Легко ли было составить меню для первого за долгие годы французского ресторана в Москве?

Я не мог вернуться без лукового супа или стейка тар-тар. Эти блюда — мои визитные карточки. В первые дни после открытия улитки, луковый суп и стейк тар-тар были заказаны практически на каждый стол. Именно этого от меня и ожидали. Если бы я придумал другое меню, я бы заранее проиграл.

На самом деле мой ресторан — классическая брассери. Брассери во Франции находятся только в больших городах, потому что это единственное место, которое работает практически 24 часа. Это единственное место, где морепродукты всегда свежие. И брассери включает в себя все: и кафе, и бистро, и ресторан, и гастрономическую кухню. Там предлагают и классические блюда, и креативные.

Отдельная история — наша кондитерская. Всем новым гостям, которые еще не знают ресторана, мы показываем сразу кондитерскую витрину, чтобы у них разыгрался аппетит. Они смотрят и сразу же выбирают, что закажут на десерт. Многие при выборе десерта даже не спрашивают официанта, а сразу говорят, что они пойдут и выберут его на витрине. Чего-то на витрине, конечно, нет. Там, например, мой настоящий крем-карамель, мой «плавающий остров», мои профитроли. Они заказываются а-ля карт.

По сути, французская кухня сейчас проходит по разряду экзотической: все о ней слышали, но мало кто пробовал.

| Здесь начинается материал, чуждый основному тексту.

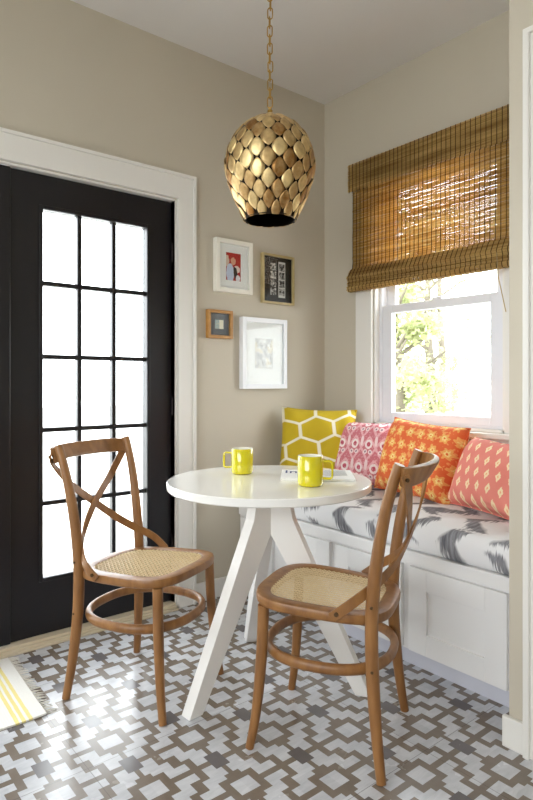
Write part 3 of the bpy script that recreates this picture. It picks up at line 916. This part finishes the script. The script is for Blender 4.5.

Да, этого никто не ожидал. В 2003 году интерес к французской кухне начал падать. Люди начали массово ходить в итальянские рестораны из-за цены. В последнее время в Москве не было особенно работы. Многие шефы уехали. Я начал было думать, что уже все. Но мне позвонила моя партнер и предложила это место. Вот почему я еще здесь. Для французской кухни снова есть место в России, есть ниша. Я практически единственный. Я люблю готовить, я люблю обслуживать, я люблю своих гостей. Без них я был бы никем. Они и есть мой стимул. Сейчас я верю в мой проект. Невозможно, чтобы в одной из самых больших столиц мира не было хорошего французского ресторана.